= AIM OF THE EXERCISE =
Give again only those lines from the start of the entries through the line holding "the smaller tunnel')", leaving them as they are.

Scripts that build scenes
_ _ _

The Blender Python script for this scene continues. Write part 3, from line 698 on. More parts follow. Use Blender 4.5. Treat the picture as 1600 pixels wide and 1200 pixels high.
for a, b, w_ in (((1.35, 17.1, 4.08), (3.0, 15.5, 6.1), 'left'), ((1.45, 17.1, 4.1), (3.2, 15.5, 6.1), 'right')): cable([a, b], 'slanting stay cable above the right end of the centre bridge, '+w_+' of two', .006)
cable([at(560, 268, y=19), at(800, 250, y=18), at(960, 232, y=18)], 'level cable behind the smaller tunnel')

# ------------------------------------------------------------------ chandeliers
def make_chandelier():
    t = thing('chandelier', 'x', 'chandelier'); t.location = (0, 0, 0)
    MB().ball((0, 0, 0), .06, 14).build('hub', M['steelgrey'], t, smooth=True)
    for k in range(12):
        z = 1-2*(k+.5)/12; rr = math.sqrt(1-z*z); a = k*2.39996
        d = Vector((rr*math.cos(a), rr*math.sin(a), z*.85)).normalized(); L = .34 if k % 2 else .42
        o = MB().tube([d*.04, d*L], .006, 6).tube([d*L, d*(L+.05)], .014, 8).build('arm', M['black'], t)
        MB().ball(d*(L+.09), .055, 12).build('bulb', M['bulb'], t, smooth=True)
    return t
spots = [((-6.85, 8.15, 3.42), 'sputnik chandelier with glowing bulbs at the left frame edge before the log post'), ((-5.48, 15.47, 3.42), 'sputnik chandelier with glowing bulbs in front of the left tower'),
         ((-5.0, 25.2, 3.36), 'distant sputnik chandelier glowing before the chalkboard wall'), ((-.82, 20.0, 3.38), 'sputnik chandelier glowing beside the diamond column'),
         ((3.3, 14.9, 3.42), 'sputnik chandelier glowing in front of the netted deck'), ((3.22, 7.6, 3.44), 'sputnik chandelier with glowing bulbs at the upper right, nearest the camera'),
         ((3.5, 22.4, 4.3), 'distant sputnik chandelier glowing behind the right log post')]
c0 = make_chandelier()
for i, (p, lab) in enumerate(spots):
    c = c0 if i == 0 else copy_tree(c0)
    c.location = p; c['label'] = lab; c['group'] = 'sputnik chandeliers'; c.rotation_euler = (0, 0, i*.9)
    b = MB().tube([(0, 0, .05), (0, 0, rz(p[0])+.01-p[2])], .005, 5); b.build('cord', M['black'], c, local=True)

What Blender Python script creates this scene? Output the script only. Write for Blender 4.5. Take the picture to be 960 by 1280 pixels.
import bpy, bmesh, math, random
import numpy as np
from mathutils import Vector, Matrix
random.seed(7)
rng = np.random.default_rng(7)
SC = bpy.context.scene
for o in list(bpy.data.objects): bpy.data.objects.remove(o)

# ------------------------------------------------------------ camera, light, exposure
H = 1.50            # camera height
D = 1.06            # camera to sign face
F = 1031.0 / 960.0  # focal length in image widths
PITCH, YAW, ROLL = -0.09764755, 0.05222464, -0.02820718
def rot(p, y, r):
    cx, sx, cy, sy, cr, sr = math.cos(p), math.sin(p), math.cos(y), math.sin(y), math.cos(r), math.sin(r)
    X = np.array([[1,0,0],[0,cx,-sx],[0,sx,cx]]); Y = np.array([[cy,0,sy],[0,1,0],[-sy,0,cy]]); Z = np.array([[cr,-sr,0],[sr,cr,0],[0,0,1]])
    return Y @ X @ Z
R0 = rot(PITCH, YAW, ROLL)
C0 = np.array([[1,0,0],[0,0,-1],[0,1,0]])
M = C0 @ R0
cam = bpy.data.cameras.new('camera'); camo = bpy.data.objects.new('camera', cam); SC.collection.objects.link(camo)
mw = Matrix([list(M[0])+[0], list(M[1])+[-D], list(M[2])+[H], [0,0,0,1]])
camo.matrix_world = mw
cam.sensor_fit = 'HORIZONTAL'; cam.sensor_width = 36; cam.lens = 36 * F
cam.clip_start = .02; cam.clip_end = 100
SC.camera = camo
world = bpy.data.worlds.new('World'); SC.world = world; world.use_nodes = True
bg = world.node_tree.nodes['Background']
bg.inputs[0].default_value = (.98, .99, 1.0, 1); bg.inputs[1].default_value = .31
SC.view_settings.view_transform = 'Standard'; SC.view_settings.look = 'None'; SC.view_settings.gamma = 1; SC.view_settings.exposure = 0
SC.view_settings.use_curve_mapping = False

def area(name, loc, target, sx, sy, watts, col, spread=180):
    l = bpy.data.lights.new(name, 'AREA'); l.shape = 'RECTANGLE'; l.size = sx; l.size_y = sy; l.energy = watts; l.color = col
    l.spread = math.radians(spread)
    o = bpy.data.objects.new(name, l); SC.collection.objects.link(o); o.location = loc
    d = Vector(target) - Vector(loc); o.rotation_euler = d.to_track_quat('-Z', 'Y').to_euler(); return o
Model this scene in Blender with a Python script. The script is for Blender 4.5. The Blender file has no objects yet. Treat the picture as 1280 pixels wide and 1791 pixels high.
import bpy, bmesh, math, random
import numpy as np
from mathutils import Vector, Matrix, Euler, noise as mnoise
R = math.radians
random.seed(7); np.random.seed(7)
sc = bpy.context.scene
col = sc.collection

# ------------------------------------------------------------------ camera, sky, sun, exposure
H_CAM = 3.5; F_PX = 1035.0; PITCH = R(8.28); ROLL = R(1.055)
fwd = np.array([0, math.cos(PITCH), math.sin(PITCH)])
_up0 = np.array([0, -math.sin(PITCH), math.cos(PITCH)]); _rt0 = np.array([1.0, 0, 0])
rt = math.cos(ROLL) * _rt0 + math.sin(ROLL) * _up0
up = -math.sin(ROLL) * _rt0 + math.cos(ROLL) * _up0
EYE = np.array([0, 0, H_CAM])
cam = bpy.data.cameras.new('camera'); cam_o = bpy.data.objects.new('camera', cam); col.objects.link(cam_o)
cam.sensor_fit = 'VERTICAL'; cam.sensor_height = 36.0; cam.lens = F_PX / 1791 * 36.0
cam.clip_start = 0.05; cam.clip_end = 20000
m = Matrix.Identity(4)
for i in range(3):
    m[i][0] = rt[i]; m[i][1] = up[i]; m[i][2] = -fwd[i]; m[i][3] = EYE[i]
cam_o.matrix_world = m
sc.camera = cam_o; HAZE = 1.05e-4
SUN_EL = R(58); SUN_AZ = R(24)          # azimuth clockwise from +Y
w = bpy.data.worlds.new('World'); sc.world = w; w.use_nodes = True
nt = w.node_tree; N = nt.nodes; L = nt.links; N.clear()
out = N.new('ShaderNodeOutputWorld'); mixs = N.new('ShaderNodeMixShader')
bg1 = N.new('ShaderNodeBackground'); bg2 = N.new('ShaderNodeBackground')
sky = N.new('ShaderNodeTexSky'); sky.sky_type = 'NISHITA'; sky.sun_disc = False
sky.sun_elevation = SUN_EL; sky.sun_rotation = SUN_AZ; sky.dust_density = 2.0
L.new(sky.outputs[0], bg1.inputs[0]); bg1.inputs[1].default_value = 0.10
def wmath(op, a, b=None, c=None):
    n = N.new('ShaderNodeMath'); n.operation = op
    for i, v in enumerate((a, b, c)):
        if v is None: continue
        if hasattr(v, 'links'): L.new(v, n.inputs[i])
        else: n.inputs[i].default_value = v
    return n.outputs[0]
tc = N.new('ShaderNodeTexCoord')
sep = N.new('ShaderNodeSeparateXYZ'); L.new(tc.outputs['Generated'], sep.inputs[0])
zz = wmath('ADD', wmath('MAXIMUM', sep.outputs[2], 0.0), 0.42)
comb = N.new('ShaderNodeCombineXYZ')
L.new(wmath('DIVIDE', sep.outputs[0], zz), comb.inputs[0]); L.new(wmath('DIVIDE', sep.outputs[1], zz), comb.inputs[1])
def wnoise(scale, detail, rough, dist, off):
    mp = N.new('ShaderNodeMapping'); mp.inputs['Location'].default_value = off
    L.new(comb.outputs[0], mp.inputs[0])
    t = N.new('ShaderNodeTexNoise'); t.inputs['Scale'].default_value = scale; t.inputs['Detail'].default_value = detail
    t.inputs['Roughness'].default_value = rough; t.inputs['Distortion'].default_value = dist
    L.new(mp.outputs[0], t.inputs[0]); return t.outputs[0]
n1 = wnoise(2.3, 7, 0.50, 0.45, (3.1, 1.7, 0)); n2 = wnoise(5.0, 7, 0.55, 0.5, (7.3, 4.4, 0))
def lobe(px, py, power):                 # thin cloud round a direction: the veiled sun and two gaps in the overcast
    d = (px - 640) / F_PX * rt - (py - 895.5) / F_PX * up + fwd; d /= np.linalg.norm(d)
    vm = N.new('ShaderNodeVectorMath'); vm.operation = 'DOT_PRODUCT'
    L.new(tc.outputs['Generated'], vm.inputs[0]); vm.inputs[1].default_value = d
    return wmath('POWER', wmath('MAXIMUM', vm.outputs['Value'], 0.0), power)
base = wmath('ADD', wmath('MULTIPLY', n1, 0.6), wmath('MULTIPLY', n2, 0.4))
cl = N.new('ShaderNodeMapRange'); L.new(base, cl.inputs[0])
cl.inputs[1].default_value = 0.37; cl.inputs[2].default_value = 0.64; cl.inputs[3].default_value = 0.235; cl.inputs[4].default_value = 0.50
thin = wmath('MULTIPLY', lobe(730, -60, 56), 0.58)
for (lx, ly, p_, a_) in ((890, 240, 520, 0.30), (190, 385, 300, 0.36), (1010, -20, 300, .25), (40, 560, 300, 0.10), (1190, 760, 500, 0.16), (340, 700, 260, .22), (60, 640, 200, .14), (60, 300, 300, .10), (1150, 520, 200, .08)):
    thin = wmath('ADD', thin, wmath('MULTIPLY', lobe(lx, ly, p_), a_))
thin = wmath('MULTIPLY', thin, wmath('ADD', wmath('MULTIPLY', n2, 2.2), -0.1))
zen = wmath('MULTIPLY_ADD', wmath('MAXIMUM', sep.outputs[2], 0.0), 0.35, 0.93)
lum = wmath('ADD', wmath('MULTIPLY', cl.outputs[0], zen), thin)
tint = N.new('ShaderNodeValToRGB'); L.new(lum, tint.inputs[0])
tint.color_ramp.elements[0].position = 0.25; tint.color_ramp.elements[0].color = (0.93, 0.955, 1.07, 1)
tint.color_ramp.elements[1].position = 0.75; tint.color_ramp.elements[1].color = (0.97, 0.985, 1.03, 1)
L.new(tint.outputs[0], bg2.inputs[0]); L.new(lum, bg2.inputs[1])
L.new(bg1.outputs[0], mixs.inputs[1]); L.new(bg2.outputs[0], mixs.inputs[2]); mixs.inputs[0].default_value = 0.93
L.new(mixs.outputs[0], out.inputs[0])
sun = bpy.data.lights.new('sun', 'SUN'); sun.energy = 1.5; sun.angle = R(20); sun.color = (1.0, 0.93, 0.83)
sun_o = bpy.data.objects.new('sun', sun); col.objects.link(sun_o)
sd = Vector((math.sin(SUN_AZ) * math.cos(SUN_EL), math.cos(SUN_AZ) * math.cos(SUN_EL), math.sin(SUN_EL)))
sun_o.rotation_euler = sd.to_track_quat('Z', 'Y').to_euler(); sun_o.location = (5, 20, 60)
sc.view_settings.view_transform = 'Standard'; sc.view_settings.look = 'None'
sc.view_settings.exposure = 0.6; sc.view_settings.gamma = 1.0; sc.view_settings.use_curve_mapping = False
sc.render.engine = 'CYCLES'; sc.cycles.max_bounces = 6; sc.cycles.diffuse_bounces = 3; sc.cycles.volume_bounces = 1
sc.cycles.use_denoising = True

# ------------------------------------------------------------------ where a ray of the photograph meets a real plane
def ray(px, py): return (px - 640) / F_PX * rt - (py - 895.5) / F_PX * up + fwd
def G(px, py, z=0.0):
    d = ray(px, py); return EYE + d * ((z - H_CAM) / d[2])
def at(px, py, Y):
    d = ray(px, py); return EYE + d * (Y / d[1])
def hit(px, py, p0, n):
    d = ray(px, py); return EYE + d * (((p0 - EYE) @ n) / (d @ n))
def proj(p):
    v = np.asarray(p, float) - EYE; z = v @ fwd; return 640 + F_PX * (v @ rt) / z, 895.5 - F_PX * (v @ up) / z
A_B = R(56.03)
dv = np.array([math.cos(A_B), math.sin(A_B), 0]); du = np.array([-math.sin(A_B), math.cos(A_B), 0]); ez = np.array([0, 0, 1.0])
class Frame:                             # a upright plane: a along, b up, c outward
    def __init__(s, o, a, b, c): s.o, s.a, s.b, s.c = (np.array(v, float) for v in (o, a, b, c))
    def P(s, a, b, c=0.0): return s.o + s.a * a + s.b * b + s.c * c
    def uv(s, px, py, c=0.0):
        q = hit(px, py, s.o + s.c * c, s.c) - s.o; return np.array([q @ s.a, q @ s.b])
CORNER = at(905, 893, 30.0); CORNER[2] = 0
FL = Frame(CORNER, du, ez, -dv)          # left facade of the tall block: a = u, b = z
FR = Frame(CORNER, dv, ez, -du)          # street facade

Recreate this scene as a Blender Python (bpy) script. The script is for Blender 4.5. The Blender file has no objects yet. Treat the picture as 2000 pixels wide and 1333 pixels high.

_ _ _

= OUTPUT FOR THIS EXERCISE =
The Blender Python script for this scene continues. Write part 3, from line 698 on. More parts follow. Use Blender 4.5. Treat the picture as 1600 pixels wide and 1200 pixels high.
for a, b, w_ in (((1.35, 17.1, 4.08), (3.0, 15.5, 6.1), 'left'), ((1.45, 17.1, 4.1), (3.2, 15.5, 6.1), 'right')): cable([a, b], 'slanting stay cable above the right end of the centre bridge, '+w_+' of two', .006)
cable([at(560, 268, y=19), at(800, 250, y=18), at(960, 232, y=18)], 'level cable behind the smaller tunnel')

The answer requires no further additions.